Q&A with regional author Morgan Sjogren

Morgan Sjogren gained Instagram popularity a few years ago as a trail runner and blogger exploring the Bears Ears and Grand Staircase-Escalante national monuments. She’s written two hiking guidebooks of the areas and “Outlandish,” a book that she describes as a “starter manual to fueling your own epic.” 

Her newest book, “Path of Light: A Walk Through Colliding Legacies of Glen Canyon,” was published on April 18. The book traces Sjorgen’s journey to retrace expeditions led by Charles L. Bernheimer, a wealthy New Yorker, into Glen Canyon and what is now Bears Ears National Monument in the 1920s. Bernheimer fell in love with the landscape of the West, keeping journals and photographs for each trip he took. Sjogren used those documents and Bernheimer’s 1924 book, “Rainbow Bridge,” to piece together his travels. 

On April 21 at 7 p.m., she’ll visit Back of Beyond Books for a reading and signing event promoting the book. The Moab Sun News chatted with Sjogren about her career as a writer and her book-writing process. 

MSN: How did you become a writer? 

Sjogren:  I majored in writing in college, and I always knew I wanted to go in that direction. But I ended up taking a different path—I taught yoga and worked at a marketing firm. Then six years ago, I turned 30 and I went through a divorce and lost everything. So I said, ‘screw it, there’s no better time to take a risk and do what I’ve always wanted to do.’ 

One of my first assignments as a freelance writer was in Bears Ears National Monument, which is how I ended up in Utah. I’ve been freelancing and working on books ever since—I’ve always been a passionate writer, keeping journals and writing stories. It’s been wonderful and challenging and surprising to turn it into my career, but it’s always been a part of my life, and it’s something I love to do. 

MSN: What’s your relationship to Bears Ears National Monument? 

Sjogren: It’s such an intimate and important part of my life—that’s why I’ve written books about it. 

I came to Bears Ears during an extremely difficult and almost traumatic period in my life, and at first, I viewed it as a beautiful place to go and work on stories. And then when the reduction of the monument happened, it was this very different and very important thing that was beyond my own personal problems. So then I had a purpose being there: it was something to care about and get me out of wallowing in my own problems. There was this feeling that I needed to be there. 

For the last five or six years, it’s been the place I return to the most—I view it very much as my backcountry home. 

MSN: What was the process for writing “Path of Light”? 

Sjogren: It was all over the place. In winter 2019, I was living in my Jeep in Bears Ears, and that was a pretty snowy winter. I was between projects and I had this stack of history books about the area around my camp. As I read through them, I took a liking to this man named Charles L. Bernheimer, who did a series of expeditions in the area—he just seemed quirky and fun.

I started to focus on him and investigate how his travels overlapped with my own.

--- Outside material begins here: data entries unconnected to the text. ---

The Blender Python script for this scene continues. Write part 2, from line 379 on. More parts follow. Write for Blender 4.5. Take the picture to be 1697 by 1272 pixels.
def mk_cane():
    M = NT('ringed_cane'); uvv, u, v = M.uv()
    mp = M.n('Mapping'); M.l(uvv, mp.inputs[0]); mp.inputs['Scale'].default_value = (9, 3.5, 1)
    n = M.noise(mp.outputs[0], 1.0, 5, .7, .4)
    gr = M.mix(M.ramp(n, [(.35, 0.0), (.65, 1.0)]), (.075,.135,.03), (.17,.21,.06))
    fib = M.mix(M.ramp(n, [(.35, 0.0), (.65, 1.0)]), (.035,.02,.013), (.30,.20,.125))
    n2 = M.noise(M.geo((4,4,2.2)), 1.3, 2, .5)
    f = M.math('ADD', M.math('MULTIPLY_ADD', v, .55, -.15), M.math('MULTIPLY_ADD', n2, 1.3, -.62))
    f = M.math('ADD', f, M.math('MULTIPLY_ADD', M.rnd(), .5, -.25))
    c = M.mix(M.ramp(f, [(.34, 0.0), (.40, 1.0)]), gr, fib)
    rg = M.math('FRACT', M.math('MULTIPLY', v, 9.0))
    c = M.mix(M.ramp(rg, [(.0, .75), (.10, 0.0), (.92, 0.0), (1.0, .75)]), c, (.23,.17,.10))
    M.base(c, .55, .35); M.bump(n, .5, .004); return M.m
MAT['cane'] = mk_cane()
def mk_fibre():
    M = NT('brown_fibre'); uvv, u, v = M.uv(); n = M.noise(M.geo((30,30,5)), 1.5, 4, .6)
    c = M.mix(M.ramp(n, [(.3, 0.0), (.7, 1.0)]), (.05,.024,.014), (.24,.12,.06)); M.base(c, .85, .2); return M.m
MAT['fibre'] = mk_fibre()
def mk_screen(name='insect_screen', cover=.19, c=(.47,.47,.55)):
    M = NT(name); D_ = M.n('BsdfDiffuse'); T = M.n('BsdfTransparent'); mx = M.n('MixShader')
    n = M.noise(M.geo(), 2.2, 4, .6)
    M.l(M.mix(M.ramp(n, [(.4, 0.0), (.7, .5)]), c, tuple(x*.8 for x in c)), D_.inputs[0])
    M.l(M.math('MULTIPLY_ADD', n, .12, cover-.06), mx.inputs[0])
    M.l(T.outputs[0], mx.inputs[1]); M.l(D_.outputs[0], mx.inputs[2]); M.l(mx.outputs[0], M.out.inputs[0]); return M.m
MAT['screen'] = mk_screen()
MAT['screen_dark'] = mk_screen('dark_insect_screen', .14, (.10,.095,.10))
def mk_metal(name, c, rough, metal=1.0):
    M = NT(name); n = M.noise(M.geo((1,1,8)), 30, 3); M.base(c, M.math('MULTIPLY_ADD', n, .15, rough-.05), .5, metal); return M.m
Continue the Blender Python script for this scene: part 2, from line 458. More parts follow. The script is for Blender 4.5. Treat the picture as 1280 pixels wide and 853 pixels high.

Within a year, I realized I had done so much research on Bernheimer and done all these adventures that there was a much larger project that I could do with all of it. I didn’t really have a sense of what the theme was or where it was going—it was this blind process of research and exploration. 

By 2021, I still didn’t quite know where the project was going. So I decided I needed to fully retrace one of his major expeditions: his 1929 trip through Bears Ears and Glen Canyon. I brought my own modern-day expedition party with me to really get a sense of what it was like to go on such a big adventure, and I also wanted to see how much the landscape has changed in the last 100 years. The process of committing to a 40-day, 300-mile trip really pulled the whole book together. 

I connected with Torrey House Press, and up until last fall, I kept massaging the chapters together. I’m so grateful to have a publisher and editors who have such faith in me. 

Bernheimer’s 1929 expedition. [Courtesy photo]

MSN: What lessons can be learned today from Bernheimer’s history? What do you hope readers can take away from the book? 

Sjogren: For me, dissecting how much things have changed in those areas in the last 100 years helped me understand the urgency for continuing efforts to protect those areas. Bernheimer made efforts to create a national park in the Rainbow Bridge area, and his vision expanded to Bears Ears and Grand Staircase-Escalante in the 30s. And yet, 100 years later, there’s this back and forth over whether to protect those areas. 

When we look at areas in need of protection, the idea that it can wait, that it’s not urgent, doesn’t seem like a safe bet. When we see how much has changed in just 100 years, I hope that instills a sense of urgency. 

Bernheimer was just a normal guy who fell in love with the place he went on vacations to—and he decided that he loved it so much he wanted to protect it. I hope people can take that with them: that if they love a place, they should help protect it and learn how to be stewards of those areas. 

This interview has been edited for length and clarity.